Comparative analysis of water budgets across the U.S. long-term agroecosystem research network

TitleComparative analysis of water budgets across the U.S. long-term agroecosystem research network
Publication TypeJournal Article
Year of Publication2020
AuthorsBaffaut C, Baker J.M, Biederman JA, Bosch DD, Brooks ES, Buda AR, Demariac EM, Elias EH, Flerchinger GN, Goodrich DC, Hamilton SK, Hardegree SP, R. Harmel D, Hoover DL, King K.W., Kleinman PJA
JournalJournal of Hydrology
Date Published05/04/2020
ARIS Log Number368902
Keywordsevapotranspiration, hydrologic characterization, irrigation, percolation, precipitaiton, soil water storage, subsurface outflows, surface outflows, water budget

Understanding the movement and storage of water within agricultural landscapes as functions of management and climate is essential for more efficient and sustainable water use. However, knowledge of water storage and fluxes on U.S. agricultural lands is largely incomplete. The Long-Term Agroecosystem Research (LTAR) network provides a unique and geographically diverse set of agricultural study sites in the United States. The objectives of this study were to: 1) characterize the hydrologic variability across the LTAR network; 2) identify data gaps in the water budgets across the LTAR network; and 3) identify opportunities to leverage the LTAR network to improve understanding of water budgets across agricultural landscapes. For each of the 18 LTAR sites, we developed water budgets on an average annual basis. Uncertainties for each component were based on the quantification method and the length of the data sets. Uncertainty propagation methods combined these uncertainties and the unquantified components to calculate an overall water budget uncertainty. Datasets length ranged from three to 50 years, depending on the component and the site.
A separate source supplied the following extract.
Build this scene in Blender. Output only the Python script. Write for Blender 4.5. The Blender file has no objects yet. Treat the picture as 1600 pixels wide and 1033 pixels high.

The network covers a range of precipitation from 240 to 1400 mm yr-1, evapotranspiration from 228 to 1080 mm yr-1, and surface runoff and subsurface flow from negligible to 1500 mm yr-1. However, uncertainties of where all the water is going remained high, in part because soil water storage and downward movement of water were often neglected or measured for very short periods, resulting in average water budget uncertainty of 25% of the water inputs. More accurate measurement of the major inputs and outputs, and direct measurement of water content and percolation are keys to understanding how agricultural lands affect terrestrial water budgets.